A recent conference saw Royal Navy representatives outlining how the service sees competition in the electromagnetic spectrum and the steps being taken to ensure it can prevail in this challenging domain.
The United Kingdom’s Defence Science and Technology Laboratory’s Operating in the Future Electromagnetic Environment (OFEME) symposium has established itself as a key annual event. This year’s event included a presentation by Captain Marcus Hember of the Royal Navy entitled ‘Operating in the Future Electromagnetic Environment.’ His presentation highlighted the levels of tension characterising Europe’s arctic areas and far north. Existential tensions between Russia and the North Atlantic Treaty Organisation (NATO) are the result of the former’s increasingly muscular presence in these areas.
Capt. Hember highlighted the importance of the Electromagnetic Environment (EME) as the arena in which a commander understands, observes, and through which they communicate and deliver effects. By leveraging the EME commanders can change an opponent’s calculus. EME operations are not exceptional but are very much day-to-day activities, he added. The use of jamming in areas where the Royal Navy and allied maritime forces operate is a reality even in peacetime. For example, peacetime jamming can affect vital services like crew welfare communications and vessel meteorology.
The past is prologue
The Royal Navy has a long heritage of involvement with the EME commencing with the Senior Service’s use of radar and Electronic Warfare (EW) during the Second World War. The 1970s saw the navy pioneer methods to exploit EW information for command and control, and to share this data between vessels. The loss of the Israeli Navy’s INS Eilat destroyer on 21st October 1967 in the Mediterranean was instructive. She sank after being hit by three P-15 Termit (NATO reporting name SS-N-2 Styx) radar-guided Anti-Ship Missiles (AShM) fired by Egyptian Navy missile boats. The loss of the INS Eilat was the first time a naval vessel had been sunk by radar- guided AShMs. 15 years later, the Royal Navy would learn firsthand about the lethality of such weapons. During the 1982 Falklands/Malvinas conflict the navy’s task force lost two ships to radar-guided Aérospatiale/MBDA AM39 Exocet radar-guided AShMs. A third vessel, HMS Glamorgan, a ‘County’ class destroyer, was damaged by an MM38 Exocet on 12th June during that conflict.

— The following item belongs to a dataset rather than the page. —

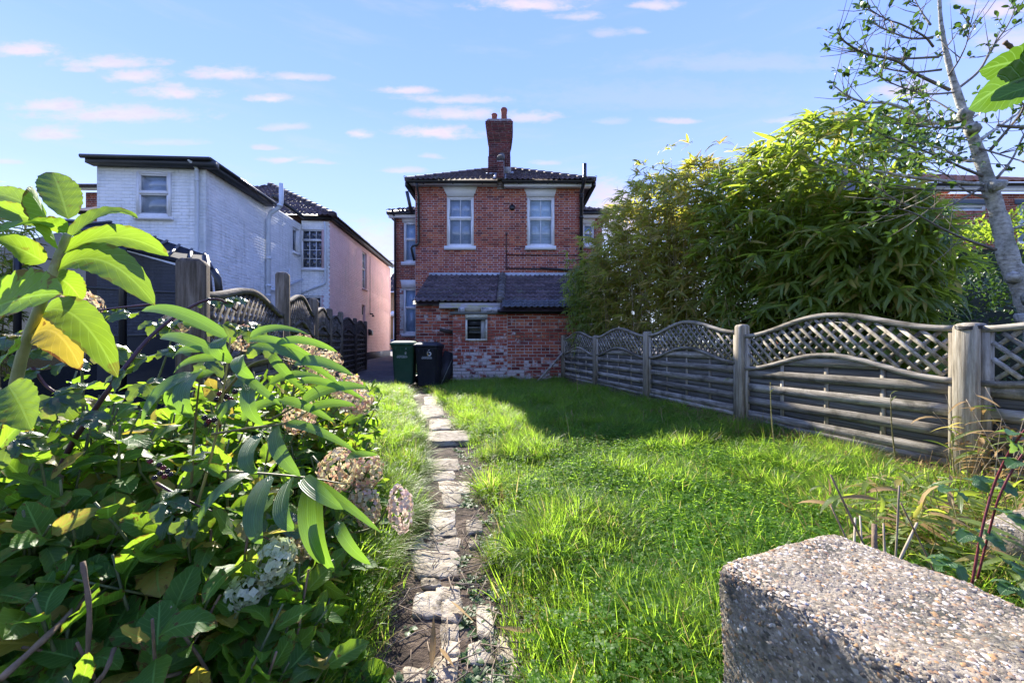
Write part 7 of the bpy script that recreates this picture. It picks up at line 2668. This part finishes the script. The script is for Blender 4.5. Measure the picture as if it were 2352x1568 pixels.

Today’s EME challenges faced by the Royal Navy include the proliferation of technologies like digital communications which can create problems because of signal discretion. Digital signals can be hard to detect by naval communications Electronic Support Measures (ESMs). Digital communications technology also creates cyber protection challenges. Modern naval ESMs need continually improving signals discrimination and endless threat library updates. Training must cope with an ever-changing technological environment as new technology is rapidly fielded. People must be trained to support and use an ever-changing spectrum of technology in an ever-changing operational environment. Meanwhile, technology improves while the number of deployed operators reduces. This divergence has an impact on the level of specialisation operators can have simply because there are fewer of them. Capt. Hember stressed the need for remedies to these challenges which are consistent, clear and robust.
From a materiel perspective, spare parts need to be continuously available and equipment must be robust. New capabilities must be blended into existing platforms which creates its own challenges and places a premium on reducing size, weight and power consumption burdens. Ships and submarines are often entirely deprived of communications for long periods. Communications outages can affect a vessel’s ability to receive timely threat data information for ESM library updates.
The prescription
Future CEMA (Cyber and Electromagnetic Activities) capabilities must be delivered to frontline users at the speed of relevance, Capt. Hember emphasised. The UK Ministry of Defence now recognises CEMA as a single operational domain and the Royal Navy is recasting its CEMA strategy to reflect this. The navy’s objectives are to understand the EME, protect freedom of action within it, develop capabilities to gain operational advantage, operate to actively exploit the EME in a consistent and confident manner, and constantly develop its capabilities at the speed of relevance. The ecosystem that deliveries these requirements must be secure and resilient. Delivering the above priorities depends on some vital enablers chiefly people, adaptable processes to field capability quickly, ethos and intellectual curiosity in every part of the navy. Future challenges will include assuring capability and understanding that vis-à-vis the navy’s opponents.
Ongoing Royal Navy operations in the Baltic and far north are driving home the importance of the electromagnetic environment to the fleet’s freedom of manoeuvre. Fortunately, the Senior Service has both the heritage and strategy to ensure it remains at the cutting edge of maritime CEMA.